[Begin Data excerpt]

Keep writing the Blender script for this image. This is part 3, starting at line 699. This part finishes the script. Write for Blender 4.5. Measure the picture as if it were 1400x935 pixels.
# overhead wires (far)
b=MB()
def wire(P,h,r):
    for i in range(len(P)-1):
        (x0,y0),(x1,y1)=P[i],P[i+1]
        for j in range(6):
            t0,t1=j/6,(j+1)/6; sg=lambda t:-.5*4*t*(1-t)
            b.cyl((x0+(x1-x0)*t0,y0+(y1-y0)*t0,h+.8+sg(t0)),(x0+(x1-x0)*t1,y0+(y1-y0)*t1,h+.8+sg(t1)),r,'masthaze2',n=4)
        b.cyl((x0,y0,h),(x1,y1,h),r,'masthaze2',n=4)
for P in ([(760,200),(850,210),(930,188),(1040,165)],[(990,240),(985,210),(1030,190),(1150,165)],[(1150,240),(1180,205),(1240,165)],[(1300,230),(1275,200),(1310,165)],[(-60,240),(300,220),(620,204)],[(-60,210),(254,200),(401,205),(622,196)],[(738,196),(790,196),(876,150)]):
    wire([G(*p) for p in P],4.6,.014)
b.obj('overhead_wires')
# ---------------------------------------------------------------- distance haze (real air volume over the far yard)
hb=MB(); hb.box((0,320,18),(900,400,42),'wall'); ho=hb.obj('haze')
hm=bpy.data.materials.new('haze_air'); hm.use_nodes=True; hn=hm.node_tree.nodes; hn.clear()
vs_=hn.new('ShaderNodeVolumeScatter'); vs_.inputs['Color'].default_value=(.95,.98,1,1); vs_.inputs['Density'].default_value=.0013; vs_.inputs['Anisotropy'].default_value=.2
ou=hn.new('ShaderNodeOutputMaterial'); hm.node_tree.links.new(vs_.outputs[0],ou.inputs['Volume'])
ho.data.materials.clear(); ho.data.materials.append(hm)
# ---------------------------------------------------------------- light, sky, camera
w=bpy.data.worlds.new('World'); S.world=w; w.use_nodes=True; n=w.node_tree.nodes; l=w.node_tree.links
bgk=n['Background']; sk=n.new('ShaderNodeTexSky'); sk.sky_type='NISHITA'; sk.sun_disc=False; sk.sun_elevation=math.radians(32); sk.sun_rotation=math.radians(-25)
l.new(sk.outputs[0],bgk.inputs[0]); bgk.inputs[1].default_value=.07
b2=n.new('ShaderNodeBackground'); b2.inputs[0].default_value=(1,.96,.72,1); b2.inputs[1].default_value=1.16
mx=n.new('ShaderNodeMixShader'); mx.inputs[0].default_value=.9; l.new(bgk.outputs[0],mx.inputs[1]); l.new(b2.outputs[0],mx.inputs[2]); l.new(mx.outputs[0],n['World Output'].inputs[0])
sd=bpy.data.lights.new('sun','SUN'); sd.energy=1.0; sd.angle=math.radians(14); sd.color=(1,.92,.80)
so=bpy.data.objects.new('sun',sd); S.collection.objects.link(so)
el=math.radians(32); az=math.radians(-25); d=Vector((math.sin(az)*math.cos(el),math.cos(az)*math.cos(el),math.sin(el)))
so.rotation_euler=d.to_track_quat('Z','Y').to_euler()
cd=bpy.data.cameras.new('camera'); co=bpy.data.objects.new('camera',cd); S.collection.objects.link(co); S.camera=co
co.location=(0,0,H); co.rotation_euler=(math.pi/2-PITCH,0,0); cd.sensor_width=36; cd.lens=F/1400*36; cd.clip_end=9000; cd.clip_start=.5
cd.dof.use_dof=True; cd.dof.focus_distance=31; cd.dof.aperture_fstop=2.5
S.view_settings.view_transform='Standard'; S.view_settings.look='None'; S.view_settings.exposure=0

[End Data excerpt]

- **Problem description**: Repeat the data precisely, line by line.

- **Response to this task**:
Keep writing the Blender script for this image. This is part 3, starting at line 699. This part finishes the script. Write for Blender 4.5. Measure the picture as if it were 1400x935 pixels.
# overhead wires (far)
b=MB()
def wire(P,h,r):
    for i in range(len(P)-1):
        (x0,y0),(x1,y1)=P[i],P[i+1]
        for j in range(6):
            t0,t1=j/6,(j+1)/6; sg=lambda t:-.5*4*t*(1-t)
            b.cyl((x0+(x1-x0)*t0,y0+(y1-y0)*t0,h+.8+sg(t0)),(x0+(x1-x0)*t1,y0+(y1-y0)*t1,h+.8+sg(t1)),r,'masthaze2',n=4)
        b.cyl((x0,y0,h),(x1,y1,h),r,'masthaze2',n=4)
for P in ([(760,200),(850,210),(930,188),(1040,165)],[(990,240),(985,210),(1030,190),(1150,165)],[(1150,240),(1180,205),(1240,165)],[(1300,230),(1275,200),(1310,165)],[(-60,240),(300,220),(620,204)],[(-60,210),(254,200),(401,205),(622,196)],[(738,196),(790,196),(876,150)]):
    wire([G(*p) for p in P],4.6,.014)
b.obj('overhead_wires')
# ---------------------------------------------------------------- distance haze (real air volume over the far yard)
hb=MB(); hb.box((0,320,18),(900,400,42),'wall'); ho=hb.obj('haze')
hm=bpy.data.materials.new('haze_air'); hm.use_nodes=True; hn=hm.node_tree.nodes; hn.clear()
vs_=hn.new('ShaderNodeVolumeScatter'); vs_.inputs['Color'].default_value=(.95,.98,1,1); vs_.inputs['Density'].default_value=.0013; vs_.inputs['Anisotropy'].default_value=.2
ou=hn.new('ShaderNodeOutputMaterial'); hm.node_tree.links.new(vs_.outputs[0],ou.inputs['Volume'])
ho.data.materials.clear(); ho.data.materials.append(hm)
# ---------------------------------------------------------------- light, sky, camera
w=bpy.data.worlds.new('World'); S.world=w; w.use_nodes=True; n=w.node_tree.nodes; l=w.node_tree.links
bgk=n['Background']; sk=n.new('ShaderNodeTexSky'); sk.sky_type='NISHITA'; sk.sun_disc=False; sk.sun_elevation=math.radians(32); sk.sun_rotation=math.radians(-25)
l.new(sk.outputs[0],bgk.inputs[0]); bgk.inputs[1].default_value=.07
b2=n.new('ShaderNodeBackground'); b2.inputs[0].default_value=(1,.96,.72,1); b2.inputs[1].default_value=1.16
mx=n.new('ShaderNodeMixShader'); mx.inputs[0].default_value=.9; l.new(bgk.outputs[0],mx.inputs[1]); l.new(b2.outputs[0],mx.inputs[2]); l.new(mx.outputs[0],n['World Output'].inputs[0])
sd=bpy.data.lights.new('sun','SUN'); sd.energy=1.0; sd.angle=math.radians(14); sd.color=(1,.92,.80)
so=bpy.data.objects.new('sun',sd); S.collection.objects.link(so)
el=math.radians(32); az=math.radians(-25); d=Vector((math.sin(az)*math.cos(el),math.cos(az)*math.cos(el),math.sin(el)))
so.rotation_euler=d.to_track_quat('Z','Y').to_euler()
cd=bpy.data.cameras.new('camera'); co=bpy.data.objects.new('camera',cd); S.collection.objects.link(co); S.camera=co
co.location=(0,0,H); co.rotation_euler=(math.pi/2-PITCH,0,0); cd.sensor_width=36; cd.lens=F/1400*36; cd.clip_end=9000; cd.clip_start=.5
cd.dof.use_dof=True; cd.dof.focus_distance=31; cd.dof.aperture_fstop=2.5
S.view_settings.view_transform='Standard'; S.view_settings.look='None'; S.view_settings.exposure=0